Recorded information
++++++++++++++++++++
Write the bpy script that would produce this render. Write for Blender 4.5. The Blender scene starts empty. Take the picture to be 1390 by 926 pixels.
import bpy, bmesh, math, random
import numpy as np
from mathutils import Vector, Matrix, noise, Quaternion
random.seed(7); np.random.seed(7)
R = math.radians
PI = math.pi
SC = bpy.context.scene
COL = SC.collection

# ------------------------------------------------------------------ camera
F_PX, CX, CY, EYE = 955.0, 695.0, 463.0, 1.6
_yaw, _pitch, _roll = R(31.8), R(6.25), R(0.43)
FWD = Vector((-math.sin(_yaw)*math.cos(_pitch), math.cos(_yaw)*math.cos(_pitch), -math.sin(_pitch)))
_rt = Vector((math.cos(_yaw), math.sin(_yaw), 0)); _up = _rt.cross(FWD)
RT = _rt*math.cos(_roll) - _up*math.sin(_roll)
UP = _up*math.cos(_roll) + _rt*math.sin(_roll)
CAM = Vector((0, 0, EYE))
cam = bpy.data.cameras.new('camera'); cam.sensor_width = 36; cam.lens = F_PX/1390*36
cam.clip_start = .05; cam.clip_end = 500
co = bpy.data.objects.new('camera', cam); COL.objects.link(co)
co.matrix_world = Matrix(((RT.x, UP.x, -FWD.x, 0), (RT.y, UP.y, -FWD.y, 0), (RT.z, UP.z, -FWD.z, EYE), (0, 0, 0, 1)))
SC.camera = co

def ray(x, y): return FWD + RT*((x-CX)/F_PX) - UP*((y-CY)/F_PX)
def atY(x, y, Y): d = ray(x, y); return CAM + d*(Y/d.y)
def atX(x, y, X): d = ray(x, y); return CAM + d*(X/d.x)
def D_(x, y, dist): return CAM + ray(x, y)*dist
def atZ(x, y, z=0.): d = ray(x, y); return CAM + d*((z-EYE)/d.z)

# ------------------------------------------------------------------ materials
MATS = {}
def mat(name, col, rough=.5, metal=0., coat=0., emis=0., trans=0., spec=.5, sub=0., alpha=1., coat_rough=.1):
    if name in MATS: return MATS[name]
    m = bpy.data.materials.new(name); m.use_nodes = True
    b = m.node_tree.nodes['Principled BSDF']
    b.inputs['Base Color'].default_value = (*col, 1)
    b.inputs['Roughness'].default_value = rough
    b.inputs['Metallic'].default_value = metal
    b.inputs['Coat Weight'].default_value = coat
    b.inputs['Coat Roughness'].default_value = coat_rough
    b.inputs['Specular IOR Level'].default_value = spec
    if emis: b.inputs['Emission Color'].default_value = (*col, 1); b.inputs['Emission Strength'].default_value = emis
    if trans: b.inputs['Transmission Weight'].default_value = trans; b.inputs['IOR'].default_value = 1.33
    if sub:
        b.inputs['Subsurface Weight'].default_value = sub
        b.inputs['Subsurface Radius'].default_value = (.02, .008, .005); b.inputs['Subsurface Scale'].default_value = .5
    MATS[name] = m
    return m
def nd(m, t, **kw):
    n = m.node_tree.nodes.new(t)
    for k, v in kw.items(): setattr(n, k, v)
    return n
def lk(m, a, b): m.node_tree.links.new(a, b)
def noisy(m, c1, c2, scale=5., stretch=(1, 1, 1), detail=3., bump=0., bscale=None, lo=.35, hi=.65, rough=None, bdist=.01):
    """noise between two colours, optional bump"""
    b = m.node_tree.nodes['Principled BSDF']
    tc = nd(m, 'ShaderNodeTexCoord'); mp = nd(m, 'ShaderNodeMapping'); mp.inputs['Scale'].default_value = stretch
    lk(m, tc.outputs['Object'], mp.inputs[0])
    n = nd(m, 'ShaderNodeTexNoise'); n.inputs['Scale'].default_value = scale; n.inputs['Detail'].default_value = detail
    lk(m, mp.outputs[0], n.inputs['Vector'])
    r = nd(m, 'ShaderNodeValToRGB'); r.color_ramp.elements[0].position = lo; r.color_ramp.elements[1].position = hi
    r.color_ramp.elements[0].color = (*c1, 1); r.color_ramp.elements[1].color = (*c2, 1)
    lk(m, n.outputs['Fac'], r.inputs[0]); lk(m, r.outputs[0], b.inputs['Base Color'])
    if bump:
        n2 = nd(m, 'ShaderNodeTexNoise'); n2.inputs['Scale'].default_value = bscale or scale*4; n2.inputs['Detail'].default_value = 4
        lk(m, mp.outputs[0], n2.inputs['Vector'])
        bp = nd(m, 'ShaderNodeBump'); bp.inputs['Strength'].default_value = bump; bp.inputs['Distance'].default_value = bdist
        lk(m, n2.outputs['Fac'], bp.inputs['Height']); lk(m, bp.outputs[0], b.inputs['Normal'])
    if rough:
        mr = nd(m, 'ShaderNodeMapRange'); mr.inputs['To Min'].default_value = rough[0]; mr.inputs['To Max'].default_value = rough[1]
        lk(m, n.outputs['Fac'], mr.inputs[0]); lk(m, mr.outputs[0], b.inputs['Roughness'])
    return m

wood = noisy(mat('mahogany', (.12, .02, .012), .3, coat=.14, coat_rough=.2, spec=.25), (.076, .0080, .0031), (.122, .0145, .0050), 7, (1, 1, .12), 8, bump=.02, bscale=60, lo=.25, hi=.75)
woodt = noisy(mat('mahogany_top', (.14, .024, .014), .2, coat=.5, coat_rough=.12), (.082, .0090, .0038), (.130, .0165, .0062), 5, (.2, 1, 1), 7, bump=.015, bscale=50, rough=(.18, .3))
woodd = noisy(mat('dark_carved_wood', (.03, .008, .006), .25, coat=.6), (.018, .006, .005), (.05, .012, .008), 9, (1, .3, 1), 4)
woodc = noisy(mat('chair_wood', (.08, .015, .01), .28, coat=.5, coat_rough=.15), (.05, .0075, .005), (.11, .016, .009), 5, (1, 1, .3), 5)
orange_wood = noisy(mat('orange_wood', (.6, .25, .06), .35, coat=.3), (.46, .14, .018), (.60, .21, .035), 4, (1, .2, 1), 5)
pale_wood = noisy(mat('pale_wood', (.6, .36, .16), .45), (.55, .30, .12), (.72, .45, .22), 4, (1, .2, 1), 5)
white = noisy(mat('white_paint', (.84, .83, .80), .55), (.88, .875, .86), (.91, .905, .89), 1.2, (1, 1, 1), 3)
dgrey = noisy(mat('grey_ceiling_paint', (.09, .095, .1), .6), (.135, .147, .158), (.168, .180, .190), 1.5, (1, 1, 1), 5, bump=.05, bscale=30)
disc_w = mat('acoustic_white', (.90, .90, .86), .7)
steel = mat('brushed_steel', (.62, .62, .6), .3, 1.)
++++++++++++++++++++
What you have to do
Extract the lines above, from the first one through the one containing "COL = SC.collection", and return only those, unchanged.

Output of the exercise
Write the bpy script that would produce this render. Write for Blender 4.5. The Blender scene starts empty. Take the picture to be 1390 by 926 pixels.
import bpy, bmesh, math, random
import numpy as np
from mathutils import Vector, Matrix, noise, Quaternion
random.seed(7); np.random.seed(7)
R = math.radians
PI = math.pi
SC = bpy.context.scene
COL = SC.collection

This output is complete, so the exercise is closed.